What I'm trying to do, is retrieve all documents with the largest score. If the same player occurs more than once, then we get the document with the largest score for that particular player.

The result would look like this:

    { "_id" : "55b0cbca17f398f4281ab931", "score" : 46 }
    { "_id" : "55b15ababe2df0f430d1cb93", "score" : 89 }

This is where I'm stuck:

db.players.aggregate([

{ "$group": { 
    "_id": "$playerid",
    score: { $max: "$score" }
} }
])

which returns:

    { "_id" : "99", "score" : "46" }
    { "_id" : "45", "score" : "89" }

Now, this is correct.
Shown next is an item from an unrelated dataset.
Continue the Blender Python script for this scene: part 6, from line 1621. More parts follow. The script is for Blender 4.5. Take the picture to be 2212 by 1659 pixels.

But I just need the ObjectID instead.

Answer 1

Instead of $max then use $sort and $first where the other properties are important to you:

db.players.aggregate([
   { "$sort": { "score": -1 } },
   { "$group": { 
       "_id": "$playerid",
       "docId": { "$first": "$_id" },
       "score": { "$first": "$score" }
   }}
])

The $max operator of course only works on "one" field that you specify. In order to get detail from the collection document then you need to $sort and get the $first occurance on the grouping boundary.

Of course $first is relative to the $sort order which is "descending", otherwise use $last with ascending order, for the "maximum" value on the sort key.